A judge rejected former heavyweight champion Mike Tyson's bid to throw out the rape indictment against him because blacks are under-represented in Marion County's jury selection process.

Tyson, who is black, is scheduled to go on trial Monday on rape, criminal deviate conduct and confinement charges stemming from an alleged assault on an 18-year-old Miss Black America contestant in an Indianapolis hotel room last July.Marion Superior Court Judge Patricia J. Gifford on Tuesday also turned down motions to toss out the case because a potential grand juror was dismissed after acknowledging he knew two witnesses, and to postpone the trial to give defense attorneys more time to review new evidence. That included a tape recording of a 911 emergency call the complainant made 24 hours after the alleged attack and raw film footage of the Miss Black America pageant.
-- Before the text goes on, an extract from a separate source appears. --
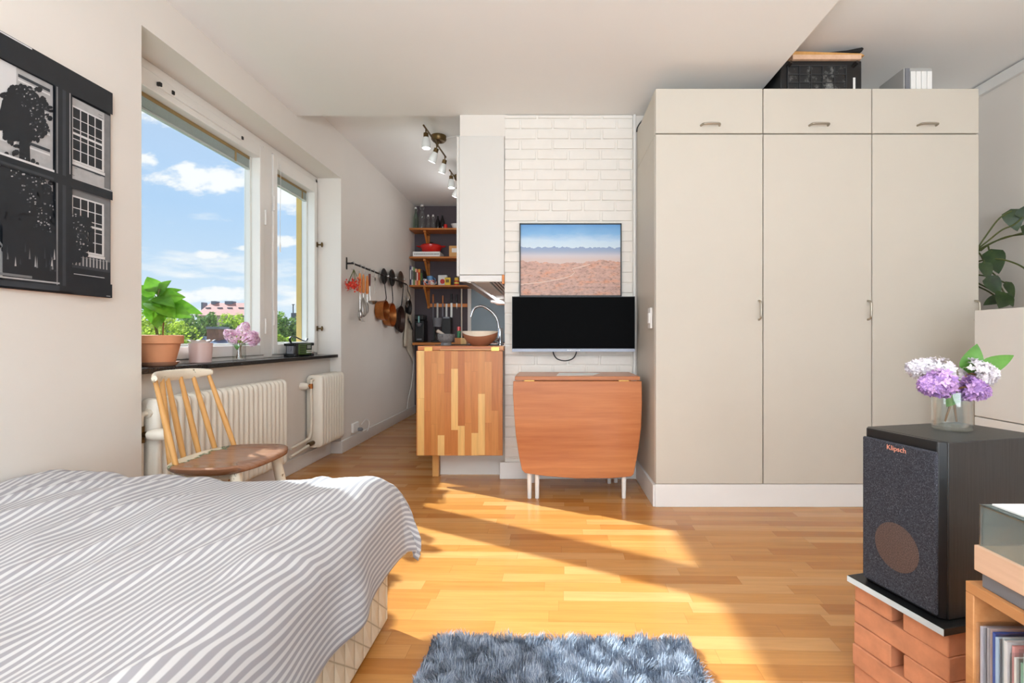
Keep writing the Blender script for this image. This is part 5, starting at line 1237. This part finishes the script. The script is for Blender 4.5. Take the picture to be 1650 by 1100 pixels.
MB().lathe([(.148, .5642), (.148, .566), (0, .566)], (TX+.19, .70, 0), 48).build('mat', M['black'], t, True)
MB().tube([(TX+.05, TY-.06, .59), (TX+.10, .72, .585)], .005, 8).build('tonearm', M['steel'], t, True)
b = MB(); x0, x1, y0_, y1_, z0, z1 = TX+.006, TX+.354, .496, TY-.006, .5455, .620
cv_ = MB(); th = .003
for a, c in (((x0, y0_, z0), (x0+th, y1_, z1)), ((x1-th, y0_, z0), (x1, y1_, z1)), ((x0+th, y0_, z0), (x1-th, y0_+th, z1)), ((x0+th, y1_-th, z0), (x1-th, y1_, z1)), ((x0, y0_, z1), (x1, y1_, z1+th))): cv_.box(a, c)
cv_.build('dust_cover', M['acrylic'], t, True, smooth=0)
b = MB(); b.tube([(x0+.001, y0_, z1+.002), (x0+.001, y1_, z1+.002)], .0022, 6); b.tube([(x0, y1_-.001, z1+.002), (x1, y1_-.001, z1+.002)], .0022, 6); b.tube([(x0+.001, y1_-.001, z0), (x0+.001, y1_-.001, z1)], .0022, 6)
b.build('cover_edge', clear('acrylic_edge', (.5, .58, .58, 1), .25, .05), t, True)
item('record_sleeve', MB().box((TX+.022, .605, .6235), (TX+.33, .918, .6265)), M['paper'], 'white record sleeve lying on the turntable dust cover', 'record')

# ================================================================ white cabinet and tall plant on the right
t = thing('white_sideboard', 'white drawer cabinet behind the loudspeaker near the right wall', 'cabinet', (2.3, 1.6, 0))
SX0 = 2.0; YA_, YB_ = .85, 2.31; z1 = HC+(VY-500)*YB_/FOC; zsm = HC+(VY-670)*YB_/FOC
MB().box((SX0+.02, YA_, .05), (SX0+.46, YB_, z1-.004)).build('carcass', M['white'], t, True, bevel=.003)
MB().box((SX0, YA_, zsm+.002), (SX0+.0195, YB_, z1)).build('upper_door', M['white'], t, True, bevel=.003)
MB().box((SX0, YA_, .06), (SX0+.0195, YB_, zsm-.002)).build('lower_drawer', M['white'], t, True, bevel=.003)
for x in (SX0+.05, SX0+.41):
    for y in (YA_+.05, YB_-.05): MB().cyl((x, y, 0), (x, y, .05), .02, n=12).build('foot', M['white'], t, True)
RX, RY = 2.60, 2.96
t = thing('potted_plant', 'tall dark green climbing plant between wardrobe and right wall', 'plant', (RX, RY, 0))
MB().lathe([(.11, 0), (.115, .005), (.145, .24), (.15, .26), (.142, .26), (.13, .22)], n=36).build('pot', M['terrad'], t)
MB().lathe([(.132, .22), (0, .225)], n=30, cap0=False).build('soil', M['soil'], t)
MB().tube(spline([(0, 0, .2), (-.02, .02, .6), (-.03, 0, 1.0), (-.06, .02, 1.4), (-.05, .01, 1.46)]), .014, 10).build('stem', plain('dark_stem', C(56, 60, 36), .6), t)
def pl(stem, tip, nrm, L, w, Y, droop=.25, name='leaf'):
    Yq = [2.94+(Y-2.94)*(i/(len(stem)-1)) for i in range(len(stem))]
    pts = [at(x, y, q)-Vector((RX, RY, 0)) for (x, y), q in zip(stem, Yq)]
    b = MB(); b.tube(spline(pts, 5), .0045, 7)
    if tip is not None:
        d = at(tip[0], tip[1], Y-.03)-at(stem[-1][0], stem[-1][1], Y)
        b.mi = 1; b.leaf(pts[-1], d, nrm, d.length*1.06, w, droop=droop, fold=.12, heart=True)
    b.build(name, [M['stem'], M['leafd']], t)
pl([(1574, 402), (1590, 378), (1610, 352), (1630, 340)], (1640, 368), (-.6, -.8, .2), .1, .10, 2.9)
pl([(1574, 402), (1592, 388), (1615, 370), (1634, 362), (1648, 350)], (1660, 330), (-.3, -1, .4), .1, .09, 2.86)
pl([(1566, 412), (1590, 396), (1620, 382), (1652, 377)], (1690, 380), (0, -.7, .7), .1, .10, 2.68)
pl([(1566, 408), (1600, 390), (1630, 380), (1652, 374)], (1690, 360), (0, -.7, .7), .1, .10, 2.62)
pl([(1580, 404), (1591, 396), (1594, 403), (1598, 405)], (1611, 438), (-.3, -1, .3), .1, .115, 2.84, .1)
pl([(1566, 424), (1590, 418), (1615, 418), (1640, 426), (1656, 436)], (1690, 460), (0, -.7, .7), .1, .10, 2.66)
pl([(1566, 400), (1578, 408), (1584, 418), (1586, 424)], (1594, 448), (-.3, -1, .2), .1, .07, 2.8, .1)
pl([(1566, 442), (1585, 444), (1594, 447)], (1611, 474), (-.4, -1, .2), .1, .085, 2.82, .1)
pl([(1578, 424), (1600, 440), (1612, 452), (1622, 456)], (1637, 478), (-.1, -1, .4), .1, .06, 2.86, .2)
pl([(1568, 458), (1590, 468), (1606, 478), (1616, 480)], (1588, 488), (0, -.6, .8), .1, .08, 2.8, .1)
pl([(1568, 452), (1596, 466), (1618, 474)], (1634, 492), (.2, -1, .6), .1, .10, 2.76, .1)
pl([(1608, 456), (1616, 468), (1620, 474)], (1612, 494), (0, -1, .5), .1, .10, 2.74, .1)

# ================================================================ outside
b = MB(); b.box((-140, -20, -12.2), (-6, 140, -12)); o = b.build('ground', plain('street_green', C(96, 112, 80), .95, vscale=.3, var=.3), smooth=0); struct(o, 'ground far below the window', 'ground')
lf1 = [(0, C(120, 150, 40)), (.5, C(176, 196, 60)), (1, C(214, 226, 96))]; lf2 = [(0, C(70, 104, 50)), (.5, C(112, 144, 64)), (1, C(158, 182, 92))]
ML = [island('lime_foliage', lf1, .8, .35), island('mid_foliage', lf2, .8, .3)]
def tree(px, py_top, Y, wpx, hpx, mi, label, seed, n=2600, ls=1.0):
    s = Y/FOC; c = P(px, py_top+hpx/2, Y); rx, rz = wpx*s/2, hpx*s/2; rt = random.Random(seed)
    t = thing('tree', label, 'tree', (c.x, c.y, -12), group='trees outside the window')
    b = MB(); bl = [(Vector((rt.gauss(0, .42)*rx, rt.gauss(0, .4)*rx, rt.uniform(-.7, .62)*rz)), rt.uniform(.34, .55)) for _ in range(16)]
    for k in range(n):
        o_, r_ = bl[k % 16]; d = Vector((rt.gauss(0, 1), rt.gauss(0, 1), rt.gauss(0, 1))).normalized(); p = c+o_+Vector((d.x*rx, d.y*rx, d.z*rz*.8))*r_*rt.uniform(.75, 1.05)
        a = (d+Vector((rt.gauss(0, .5), rt.gauss(0, .5), rt.gauss(0, .5)))).normalized(); q_ = a.orthogonal().normalized(); r2 = a.cross(q_); L = ls*.09*s*50*rt.uniform(.7, 1.3)
        L = ls*2.6*s*rt.uniform(.7, 1.3); b.add([p-q_*L, p+r2*L*.6, p+q_*L, p-r2*L*.6], [(0, 1, 2, 3)])
    b.build('crown', ML[mi], t, True, smooth=0)
    MB().tube([(c.x, c.y, -12), (c.x+.1, c.y, c.z-rz*.2)], [rx*.10, rx*.05], 10).build('trunk', M['bark'], t, True)
tree(236, 486, 14, 74, 110, 0, 'lime green tree behind the potted plant outside', 1)
tree(302, 479, 17, 62, 120, 1, 'dull green tree behind the pink cup outside', 2)
tree(275, 512, 12, 70, 80, 0, 'low lime green tree beside the terracotta pot outside', 8)
tree(337, 500, 20, 36, 80, 1, 'mid green tree left of the brick chimney outside', 3)
tree(373, 500, 22, 52, 90, 0, 'bright yellow-green tree in front of the red roof', 4)
tree(364, 520, 18, 24, 40, 1, 'small round green treetop above the lilac outside', 5, 1400)
tree(457, 492, 20, 50, 120, 1, 'green tree seen through the narrow right sash', 6)
tree(452, 536, 15, 36, 50, 0, 'low lime green bush seen through the narrow right sash', 7)
def bx(px0, py0, px1, py1, Y, d=4): a, c = P(px0, py0, Y), P(px1, py1, Y); return ((a.x, Y, c.z), (c.x, Y+d, a.z))
Yb = 58
t = thing('apartment_house', 'distant house with red roof and grey chimneys outside', 'building', P(360, 520, Yb))
a, c = bx(318, 506, 402, 700, Yb, 4.6); MB().box(a, c).build('wall', plain('salmon_render', C(206, 176, 160), .9), t, True, smooth=0)
rf = MB(); p0, p1 = P(316, 508, Yb), P(404, 508, Yb); zr_ = P(0, 488, Yb+2.5).z
rf.add([(p0.x, Yb-.3, p0.z), (p1.x, Yb-.3, p0.z), (p1.x, Yb+2.5, zr_), (p0.x, Yb+2.5, zr_), (p0.x, Yb+5, p0.z), (p1.x, Yb+5, p0.z)], [(0, 1, 2, 3), (3, 2, 5, 4), (0, 3, 4), (1, 5, 2)])
rf.build('roof', plain('red_roof', C(190, 120, 104), .8, vscale=2, var=.1), t, True, smooth=0)
for x0, x1, yt in ((340, 347, 487), (362, 374, 487), (324, 327, 489)):
    a, c = bx(x0, yt-2, x1, 500, Yb+2.2, .8); MB().box(a, c).build('chimney', plain('grey_chimney', C(120, 124, 136), .8), t, True, smooth=0)
for x in (331, 350, 366, 384): a, c = bx(x, 495, x+7, 503, Yb+1.2, .5); MB().box(a, c).build('dormer', M['greyplastic'], t, True)
Yn = 15
t = thing('metal_roof_house', 'blue-grey metal roof with a brick chimney just below the window view', 'building', P(345, 560, Yn))
rf = MB(); a0, a1 = P(326, 541, Yn+1.5), P(366, 545, Yn+1.5); b0, b1 = P(322, 575, Yn-1), P(376, 575, Yn-1)
rf.add([a0, a1, b1, b0, (a0.x, a0.y, -12), (a1.x, a1.y, -12), (b1.x, b1.y, -12), (b0.x, b0.y, -12)], [(0, 3, 2, 1), (0, 1, 5, 4), (1, 2, 6, 5), (2, 3, 7, 6), (3, 0, 4, 7)])
rf.build('roof', plain('blue_metal', C(96, 116, 146), .35, metal=.4, var=.2, vscale=3), t, True, smooth=0)
a, c = bx(333, 528, 352, 552, Yn+1, .4); MB().box(a, c).build('chimney', plain('chimney_brick', C(150, 104, 84), .9, vscale=8, var=.2), t, True, smooth=0)
a, c = bx(331.5, 526, 353.5, 530, Yn+.95, .5); MB().box(a, c).build('chimney_cap', M['greyplastic'], t, True, smooth=0)
Yt = 44
t = thing('dark_house', 'dark grey house behind the tree in the narrow sash view', 'building', P(475, 520, Yt))
a, c = bx(469, 504, 486, 700, Yt, 6); MB().box(a, c).build('wall', plain('slate_wall', C(92, 92, 104), .8), t, True, smooth=0)
b = MB(); a, c = bx(471.5, 490, 472.3, 504, Yt, .1); b.box(a, c); a, c = bx(470.5, 490, 474, 491, Yt, .1); b.box(a, c); b.build('antenna', M['iron'], t, True, smooth=0)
Tyson's attorneys tried unsuccessfully to persuade Gifford that blacks historically aren't called for jury duty in Marion County in adequate numbers, thereby violating the Sixth Amendment right to fair trial and 14th Amendment right to equal protection.

Jury pools are selected randomly by computer from lists of registered voters.
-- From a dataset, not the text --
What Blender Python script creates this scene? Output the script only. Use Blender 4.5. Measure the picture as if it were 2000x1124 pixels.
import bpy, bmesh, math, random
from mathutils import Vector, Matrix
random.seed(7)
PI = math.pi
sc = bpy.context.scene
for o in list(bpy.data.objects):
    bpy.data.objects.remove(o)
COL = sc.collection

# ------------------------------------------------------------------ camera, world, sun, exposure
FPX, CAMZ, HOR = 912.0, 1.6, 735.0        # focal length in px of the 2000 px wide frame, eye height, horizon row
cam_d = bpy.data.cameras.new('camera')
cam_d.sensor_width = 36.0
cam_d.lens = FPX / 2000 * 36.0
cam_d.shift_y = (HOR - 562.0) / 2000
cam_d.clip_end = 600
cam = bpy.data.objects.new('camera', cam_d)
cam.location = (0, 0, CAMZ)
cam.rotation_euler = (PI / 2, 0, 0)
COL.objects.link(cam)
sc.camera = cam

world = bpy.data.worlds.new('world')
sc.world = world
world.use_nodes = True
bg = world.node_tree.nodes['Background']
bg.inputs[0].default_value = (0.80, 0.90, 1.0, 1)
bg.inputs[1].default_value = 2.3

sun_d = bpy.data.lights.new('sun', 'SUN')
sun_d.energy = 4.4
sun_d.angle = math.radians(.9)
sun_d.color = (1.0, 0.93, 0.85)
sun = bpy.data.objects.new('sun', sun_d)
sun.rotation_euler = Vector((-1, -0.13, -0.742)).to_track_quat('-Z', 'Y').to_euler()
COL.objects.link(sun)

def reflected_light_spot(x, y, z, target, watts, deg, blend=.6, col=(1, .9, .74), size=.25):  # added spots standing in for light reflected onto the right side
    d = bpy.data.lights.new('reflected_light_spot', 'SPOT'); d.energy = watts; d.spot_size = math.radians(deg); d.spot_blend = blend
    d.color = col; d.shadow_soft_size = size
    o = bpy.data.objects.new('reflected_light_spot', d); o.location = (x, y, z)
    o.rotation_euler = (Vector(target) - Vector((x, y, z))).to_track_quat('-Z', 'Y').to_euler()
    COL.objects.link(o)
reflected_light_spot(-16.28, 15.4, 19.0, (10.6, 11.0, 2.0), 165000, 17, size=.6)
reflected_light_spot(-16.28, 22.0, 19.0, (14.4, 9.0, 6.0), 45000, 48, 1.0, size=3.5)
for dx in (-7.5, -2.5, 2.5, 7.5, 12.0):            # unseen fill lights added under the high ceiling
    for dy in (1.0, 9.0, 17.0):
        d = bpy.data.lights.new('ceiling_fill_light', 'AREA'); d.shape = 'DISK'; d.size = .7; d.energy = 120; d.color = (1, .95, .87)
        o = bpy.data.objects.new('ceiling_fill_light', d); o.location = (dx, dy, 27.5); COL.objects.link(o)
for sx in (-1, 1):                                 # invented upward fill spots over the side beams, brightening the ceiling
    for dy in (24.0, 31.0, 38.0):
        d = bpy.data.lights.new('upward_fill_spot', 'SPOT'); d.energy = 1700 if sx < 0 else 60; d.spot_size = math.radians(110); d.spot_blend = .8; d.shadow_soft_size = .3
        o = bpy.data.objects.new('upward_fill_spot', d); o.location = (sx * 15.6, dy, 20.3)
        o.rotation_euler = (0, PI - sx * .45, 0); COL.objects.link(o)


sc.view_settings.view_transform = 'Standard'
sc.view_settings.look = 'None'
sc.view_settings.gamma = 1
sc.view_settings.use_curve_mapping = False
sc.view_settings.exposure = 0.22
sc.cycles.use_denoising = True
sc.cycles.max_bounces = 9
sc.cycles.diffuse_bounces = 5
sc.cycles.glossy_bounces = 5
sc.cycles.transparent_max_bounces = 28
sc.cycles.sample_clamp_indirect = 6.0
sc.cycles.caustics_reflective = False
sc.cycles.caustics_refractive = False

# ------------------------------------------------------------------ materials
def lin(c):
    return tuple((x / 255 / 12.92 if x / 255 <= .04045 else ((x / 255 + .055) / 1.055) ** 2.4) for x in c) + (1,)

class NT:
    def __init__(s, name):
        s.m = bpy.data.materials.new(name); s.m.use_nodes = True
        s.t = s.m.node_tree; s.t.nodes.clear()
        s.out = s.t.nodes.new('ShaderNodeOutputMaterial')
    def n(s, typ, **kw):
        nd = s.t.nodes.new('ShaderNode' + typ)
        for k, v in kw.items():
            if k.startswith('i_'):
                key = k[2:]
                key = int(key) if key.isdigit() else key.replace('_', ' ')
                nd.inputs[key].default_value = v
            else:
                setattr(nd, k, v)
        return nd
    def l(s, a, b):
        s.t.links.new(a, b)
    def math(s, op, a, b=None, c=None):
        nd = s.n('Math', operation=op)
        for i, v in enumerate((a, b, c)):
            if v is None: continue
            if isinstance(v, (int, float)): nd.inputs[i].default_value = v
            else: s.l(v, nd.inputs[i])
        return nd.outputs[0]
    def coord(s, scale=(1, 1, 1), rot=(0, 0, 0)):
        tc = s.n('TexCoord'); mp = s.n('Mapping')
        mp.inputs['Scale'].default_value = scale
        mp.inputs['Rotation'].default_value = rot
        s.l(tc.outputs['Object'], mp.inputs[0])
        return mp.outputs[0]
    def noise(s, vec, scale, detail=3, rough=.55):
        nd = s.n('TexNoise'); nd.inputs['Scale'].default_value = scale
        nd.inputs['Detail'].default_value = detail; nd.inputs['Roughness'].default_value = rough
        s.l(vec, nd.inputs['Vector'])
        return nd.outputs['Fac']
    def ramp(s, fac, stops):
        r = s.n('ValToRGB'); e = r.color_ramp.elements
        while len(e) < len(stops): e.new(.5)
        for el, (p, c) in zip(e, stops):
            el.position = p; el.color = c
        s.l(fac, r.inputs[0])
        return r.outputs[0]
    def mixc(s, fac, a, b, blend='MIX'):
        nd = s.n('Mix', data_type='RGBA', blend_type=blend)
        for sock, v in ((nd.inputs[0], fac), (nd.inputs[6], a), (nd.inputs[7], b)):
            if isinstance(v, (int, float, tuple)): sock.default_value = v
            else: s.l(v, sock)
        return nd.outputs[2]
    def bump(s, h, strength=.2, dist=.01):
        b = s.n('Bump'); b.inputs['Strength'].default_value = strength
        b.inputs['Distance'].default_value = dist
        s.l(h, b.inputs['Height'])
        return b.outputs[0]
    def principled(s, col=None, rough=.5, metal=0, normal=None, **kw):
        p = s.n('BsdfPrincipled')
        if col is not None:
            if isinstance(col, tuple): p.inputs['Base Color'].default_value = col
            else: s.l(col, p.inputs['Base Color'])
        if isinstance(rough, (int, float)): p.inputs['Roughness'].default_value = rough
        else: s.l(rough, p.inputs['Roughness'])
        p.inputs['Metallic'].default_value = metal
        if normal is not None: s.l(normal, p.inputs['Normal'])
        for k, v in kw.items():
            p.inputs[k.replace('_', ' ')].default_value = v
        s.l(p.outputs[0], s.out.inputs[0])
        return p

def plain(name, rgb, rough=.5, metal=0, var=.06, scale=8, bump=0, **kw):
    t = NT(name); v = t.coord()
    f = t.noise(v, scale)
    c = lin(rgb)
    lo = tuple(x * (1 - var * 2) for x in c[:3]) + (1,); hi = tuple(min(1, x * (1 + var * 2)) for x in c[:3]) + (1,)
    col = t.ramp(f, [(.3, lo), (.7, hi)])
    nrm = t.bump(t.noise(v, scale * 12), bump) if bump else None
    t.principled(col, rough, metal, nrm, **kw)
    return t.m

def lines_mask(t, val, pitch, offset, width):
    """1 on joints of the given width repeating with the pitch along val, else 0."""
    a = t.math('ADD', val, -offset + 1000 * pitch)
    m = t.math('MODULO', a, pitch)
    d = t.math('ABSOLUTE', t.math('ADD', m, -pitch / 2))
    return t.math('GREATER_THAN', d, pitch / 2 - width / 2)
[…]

Two Indiana University law students testified that a study they conducted showed only 13.34 percent of potential jurors summoned last year were black. U.S. Census Bureau figures showed that 21.24 percent of Marion County's population was black in 1990.
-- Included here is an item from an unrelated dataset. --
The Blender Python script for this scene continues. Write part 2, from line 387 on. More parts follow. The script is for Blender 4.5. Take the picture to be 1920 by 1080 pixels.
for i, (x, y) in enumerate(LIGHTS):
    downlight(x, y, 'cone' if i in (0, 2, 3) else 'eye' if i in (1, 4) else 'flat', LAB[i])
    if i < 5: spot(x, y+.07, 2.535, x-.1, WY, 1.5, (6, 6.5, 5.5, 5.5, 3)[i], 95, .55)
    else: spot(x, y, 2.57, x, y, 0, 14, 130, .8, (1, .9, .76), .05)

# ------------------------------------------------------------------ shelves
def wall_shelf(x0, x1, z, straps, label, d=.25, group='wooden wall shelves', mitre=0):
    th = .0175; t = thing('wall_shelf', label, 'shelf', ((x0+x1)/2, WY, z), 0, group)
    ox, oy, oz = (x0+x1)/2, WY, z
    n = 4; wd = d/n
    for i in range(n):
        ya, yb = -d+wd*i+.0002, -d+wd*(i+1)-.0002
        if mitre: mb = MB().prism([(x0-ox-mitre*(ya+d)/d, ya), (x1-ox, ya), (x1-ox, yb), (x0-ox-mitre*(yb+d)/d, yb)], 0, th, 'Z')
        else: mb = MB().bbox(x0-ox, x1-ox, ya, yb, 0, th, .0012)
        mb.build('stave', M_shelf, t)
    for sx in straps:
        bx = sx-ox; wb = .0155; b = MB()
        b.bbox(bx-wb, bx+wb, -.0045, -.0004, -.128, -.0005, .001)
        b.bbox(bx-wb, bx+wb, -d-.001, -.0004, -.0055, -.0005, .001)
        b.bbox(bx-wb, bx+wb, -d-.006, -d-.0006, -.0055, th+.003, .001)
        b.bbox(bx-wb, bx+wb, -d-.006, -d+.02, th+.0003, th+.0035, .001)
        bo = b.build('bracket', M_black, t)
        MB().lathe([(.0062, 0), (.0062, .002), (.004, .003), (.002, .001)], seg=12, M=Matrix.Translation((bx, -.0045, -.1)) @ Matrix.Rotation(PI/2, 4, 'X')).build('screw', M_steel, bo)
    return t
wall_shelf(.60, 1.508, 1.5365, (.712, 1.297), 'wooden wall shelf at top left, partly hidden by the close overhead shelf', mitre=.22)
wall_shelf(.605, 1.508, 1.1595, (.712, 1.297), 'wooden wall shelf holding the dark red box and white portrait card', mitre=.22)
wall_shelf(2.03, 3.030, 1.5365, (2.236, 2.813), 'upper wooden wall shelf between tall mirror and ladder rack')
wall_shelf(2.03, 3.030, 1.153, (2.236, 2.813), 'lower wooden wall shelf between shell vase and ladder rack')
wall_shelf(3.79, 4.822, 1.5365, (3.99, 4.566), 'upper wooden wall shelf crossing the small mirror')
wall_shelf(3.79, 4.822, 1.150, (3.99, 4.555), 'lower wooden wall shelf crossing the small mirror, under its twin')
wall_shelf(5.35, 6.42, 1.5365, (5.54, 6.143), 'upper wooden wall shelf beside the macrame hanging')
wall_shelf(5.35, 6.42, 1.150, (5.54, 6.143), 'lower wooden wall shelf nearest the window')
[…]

Student Kurt Jones said that only 11 of the 101 potential jurors summoned Jan. 14 for Tyson's trial were black.

Gordon Henderson, a Richmond, Ind., statistical consultant, said that if the juror selection process truly were random, "you would expect to see 21 percent" black.

He said census data also shows that a higher proportion of blacks than whites were registered to vote in Marion County in 1990.

"There's just plain something wrong," said defense attorney Kathleen Beggs.

Gifford denied the motion to throw out the indictment, saying that if there is any under-representation, "it is not due to any systematic exclusion of any group."

"Random selection is a fair system," she said.

Gifford also denied inclusion of several last-minute witnesses, including one who would have testified about the boxer's genitalia and an expert on rape trauma syndrome.

Earlier this month, the state had sought as a late witness Dean Kilpatrick, a South Carolina expert on rape victims. Last week, Gifford agreed with a defense objection that Kilpatrick's name had been submitted well past the Nov. 15 deadline for expert witnesses.

She declined to reconsider the motion Tuesday.

David J. Dreyer, chief counsel for the prosecution, said he didn't think Kilpatrick's exclusion would hamper his case.

"The (911) tape is the important thing, but I think everybody would have benefited from his testimony," Dreyer said.